A fileira da frente é a de mulheres que organizam as cabeleiras. Fazem tranças, perucas ou selecionam uma parte para implantes. “Tão bonitos, não? O cabelo das venezuelanas? Não é à toa que ganham tantos concursos de miss”, diz, também esquivando-se de ser fotografada e dar o nome, uma das “cabeleireiras”.

Ela trança o que acabara de cortar de uma jovem que, com o dinheiro, comprou passagem para Medellín, onde mora sua irmã. “Cabelo cresce”, disse a garota ao se levantar após o corte, com seu riso caribenho, encaminhando-se para a fila dos ônibus.

Esse movimento de cidade comercial em Cúcuta, porém, se transforma quando chega a noite. Poucos saem às ruas por medo de assaltos e porque ali têm casa alguns chefes dos bandos de ex-paramilitares e das bacrim (bandas criminales, as quadrilhas locais).

Os hotéis recomendam que os viajantes comam em um shopping ou se alimentem no restaurante do hotel. Não há mesmo opção de restaurantes ou padarias além disso. Numa caminhada por volta das 22h, já se vê uma Cúcuta silenciosa, com grupos de venezuelanos buscando lugar para dormir. 

Alguns escolhem a entrada do shopping, outros, atrás das colunas de algum edifício antigo. “As praças a gente evita, porque passa a polícia migratória e às vezes já acordamos no ônibus cruzando de volta para a Venezuela”, conta um dos andarilhos.
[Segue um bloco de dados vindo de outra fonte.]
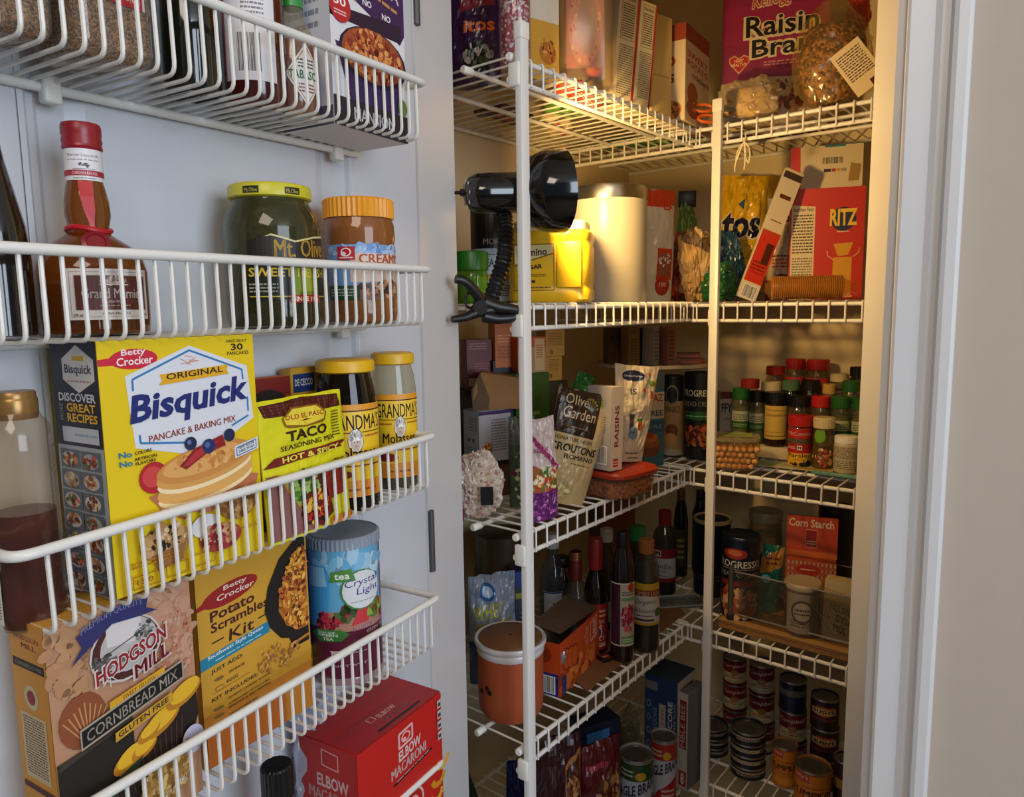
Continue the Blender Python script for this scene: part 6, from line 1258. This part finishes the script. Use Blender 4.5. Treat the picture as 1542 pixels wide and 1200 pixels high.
box('packet_body', -.032, .032, -.010, .010, 0, .006, M('0e0e10', .3), t, .002); Art(None).rect(.05, .1, .25, .7, '8a1c1c').fine(.08, .3, .2, .3, 1, 'c0b0a8').fine(.4, .3, .5, .3, 2, '5a5a5c').build('top_print', t, flatmap((-.032, -.010, .006), (.064, 0, 0), (0, .02, 0)))

# back: wooden board with mesh basket
zb = z
A = G(1079, 946, z+.004); B = G(1290, 1008, z+.004)
A, B = onY(1080, YF+.012, z), onY(1302, YF+.012, z); ln = (B-A).length
t = thing('wooden_board', 'stack of thin wooden boards edge-on beneath the mesh basket', 'board', A, (0, 0, 0), gB)
for i in range(4): box('board_layer', 0, ln+.12, .0+.0012*(i % 2), .17, .0002+i*.0042, .0040+i*.0042, M(['8a6034', '9a7040', '7c5228', 'a07844'][i], .6, bump=.1, scale=50, var=.15), t, .0006)
zk = z+.0172
A = onY(1100, YF+.022, zk); hB = zr(A, 858)
t = thing('mesh_basket', 'grey wire mesh basket with stout end posts on the wooden board', 'basket', A, (0, 0, 0), gB)
GM = M('6a675c', .4, .7); LB = .30; DB = .15
for x_ in (0, LB):
    tube('end_post', [(x_, 0, 0), (x_, 0, hB+.010)], .0058, GM, t, 14); lat('post_foot', [(.0075, 0), (.0075, .009), (.006, .010)], M('1c1b1a', .5), t, 14, loc=(x_, 0, 0))
for z_ in (.012, hB-.002):
    tube('basket_rim', [(.006, 0, z_), (LB-.006, 0, z_), (LB-.006, DB, z_), (.006, DB, z_), (.006, 0, z_)], .0017, M('a8a08a', .35, .7), t, 8)
parts = []; zl, zh = .013, hB-.003; dz = zh-zl; st = .0046
for side in (0, 1):
    L0 = LB-.014 if side == 0 else DB
    for i in range(int((L0+dz)/st)):
        for sg in (1, -1):
            x0, x1 = i*st-dz, i*st; a0, a1 = 0., 1.
            if x0 < 0: a0 = -x0/dz
            if x1 > L0: a1 = 1-(x1-L0)/dz
            if a1 <= a0: continue
            q0, q1 = x0+dz*a0, x0+dz*a1; y0_, y1_ = zl+dz*a0, zl+dz*a1
            if sg < 0: q0, q1 = L0-q0, L0-q1
            p0 = (.007+q0, .0004*sg, y0_) if side == 0 else (.006, q0, y0_); p1 = (.007+q1, .0004*sg, y1_) if side == 0 else (.006, q1, y1_)
            parts.append(tubeg([p0, p1], .00062, 3, False))
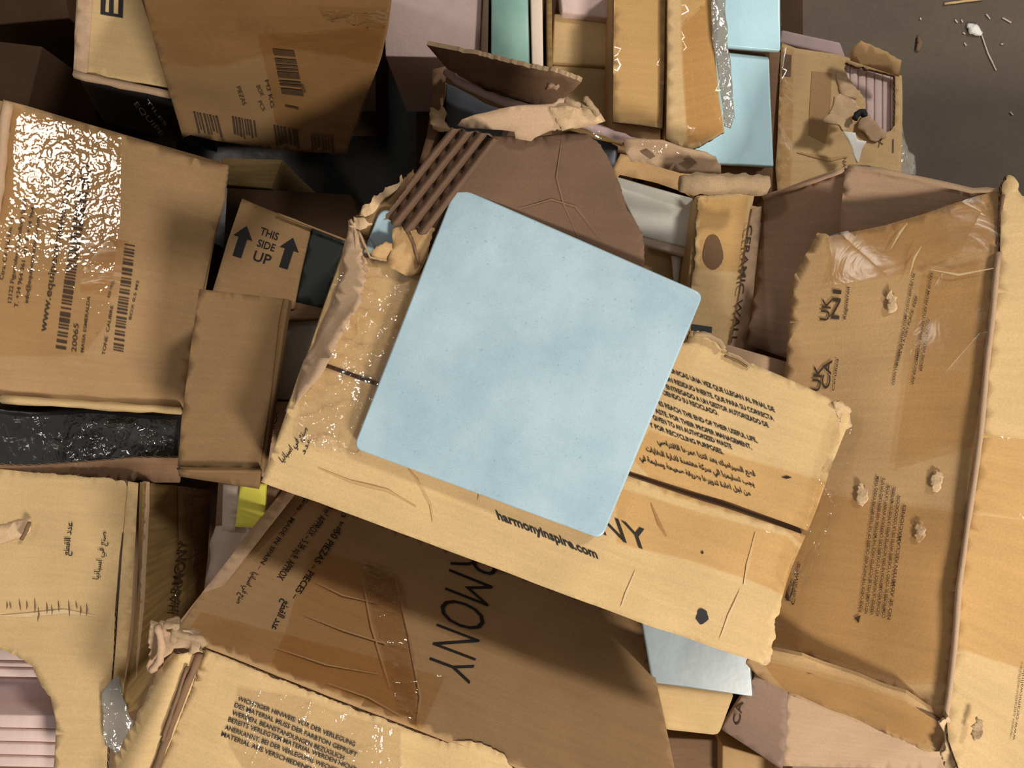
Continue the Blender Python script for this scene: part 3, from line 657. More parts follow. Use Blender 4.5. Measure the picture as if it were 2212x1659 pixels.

Quem tem um carrinho de vender fruta ou sorvete se recosta sobre ele e dorme ali mesmo.

A situação em Cúcuta é de uma triste inversão histórica. O intenso fluxo que hoje se vê desde a Venezuela para a Colômbia é o contrário do que foi durante mais de 50 anos.

Nos anos mais terríveis da guerra às drogas (1980-1990) e dos enfrentamentos das guerrilhas com o Exército e os paramilitares, Cúcuta era o ponto de fuga de colombianos que escapavam da violência, instalando-se na pacífica e então pujante Venezuela. Hoje, é a linha de chegada.